The pattern is not followed
Yes, the pattern is not closely followed. The constructor is called Init while in FreePascal there is the convention to call the constructor Create. Then on top of that name Create is used for the static function instead of the name GetInstance. The following arguments are in favor of the most likable implementation:
- The intent of the pattern is followed and the benefits achieved.
- The code is quite nice and well behaved. There are no run-time breaks built in and there are no doubtful constructs in the code.
- Some compromises had to be made to make the singleton work in FreePascal.
The implementations have a problem with multi-threading and synchronization
I never saw a good discussion about this, but in discussions about singletons in various programming languages programmers go far to make their singleton multi-threaded and synchronized and a number of other things. The singleton implementations given in this article are not optimized for that.

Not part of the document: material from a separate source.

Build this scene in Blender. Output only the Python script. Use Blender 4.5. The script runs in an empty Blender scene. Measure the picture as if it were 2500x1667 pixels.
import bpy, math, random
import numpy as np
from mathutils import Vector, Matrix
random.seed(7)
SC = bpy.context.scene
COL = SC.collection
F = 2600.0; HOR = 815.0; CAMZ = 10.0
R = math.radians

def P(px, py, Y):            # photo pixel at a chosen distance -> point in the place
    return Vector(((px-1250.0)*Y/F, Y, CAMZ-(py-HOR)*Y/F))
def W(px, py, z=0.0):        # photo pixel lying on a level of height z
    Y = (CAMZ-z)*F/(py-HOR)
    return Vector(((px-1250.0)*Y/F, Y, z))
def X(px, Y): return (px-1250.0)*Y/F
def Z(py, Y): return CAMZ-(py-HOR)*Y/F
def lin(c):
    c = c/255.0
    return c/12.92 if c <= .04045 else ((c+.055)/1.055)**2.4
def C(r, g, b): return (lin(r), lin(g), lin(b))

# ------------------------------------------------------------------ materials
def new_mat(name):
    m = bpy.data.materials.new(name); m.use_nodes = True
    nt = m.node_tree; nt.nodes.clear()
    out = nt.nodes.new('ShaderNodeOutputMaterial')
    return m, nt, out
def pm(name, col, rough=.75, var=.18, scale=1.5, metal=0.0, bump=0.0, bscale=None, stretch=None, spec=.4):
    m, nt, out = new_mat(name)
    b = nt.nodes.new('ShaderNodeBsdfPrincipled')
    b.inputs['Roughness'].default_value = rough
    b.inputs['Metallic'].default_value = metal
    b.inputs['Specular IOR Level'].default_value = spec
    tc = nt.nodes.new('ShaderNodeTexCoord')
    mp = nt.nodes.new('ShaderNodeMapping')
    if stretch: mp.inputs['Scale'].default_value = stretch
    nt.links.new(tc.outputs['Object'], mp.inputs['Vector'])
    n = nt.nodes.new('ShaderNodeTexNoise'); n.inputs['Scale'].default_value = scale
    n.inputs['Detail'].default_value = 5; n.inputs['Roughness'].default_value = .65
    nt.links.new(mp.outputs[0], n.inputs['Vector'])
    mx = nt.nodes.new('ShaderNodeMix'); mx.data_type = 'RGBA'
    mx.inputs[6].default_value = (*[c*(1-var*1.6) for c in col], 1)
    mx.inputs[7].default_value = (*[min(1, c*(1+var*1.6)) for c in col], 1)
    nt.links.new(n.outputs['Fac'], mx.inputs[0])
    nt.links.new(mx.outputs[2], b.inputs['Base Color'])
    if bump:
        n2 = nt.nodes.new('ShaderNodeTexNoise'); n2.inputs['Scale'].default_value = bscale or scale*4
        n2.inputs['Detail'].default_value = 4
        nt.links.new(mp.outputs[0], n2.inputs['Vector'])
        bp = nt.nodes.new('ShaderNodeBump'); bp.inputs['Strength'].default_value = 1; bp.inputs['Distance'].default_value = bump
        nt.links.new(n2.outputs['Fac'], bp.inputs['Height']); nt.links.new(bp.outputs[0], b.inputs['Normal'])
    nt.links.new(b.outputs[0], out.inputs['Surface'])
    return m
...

The singleton class implementation has a problem with platform independence
A singleton can never have descendants. What should happen when a descendant class calls inherited Create? Also it would be quite wrong to make the singleton descend from anything else but TObject. Now consider platform independence. Look at FreePascal sources where a global variable is used for a printer or whatever central resource. These global variables are by no exception made in the platform specific units, the shared functionality is written in a platform independent unit. Consider how this should be done with a singleton class. (I'll wait here until you find out that a hierarchy of singletons will inevitably cause a mess and will not allow for platform independent code.) Now that you are convinced we can easily say that the singleton class cannot be used with shared functionality, repeating singleton functionality for all platform implementations will cause a maintenance mess.
Conclusion
Yes, singletons are possible! Even in FreePascal. But, singletons are not a very good idea in platform independent FreePascal code. Whether you use a class or a global variable, there is no perfect implementation of a singleton.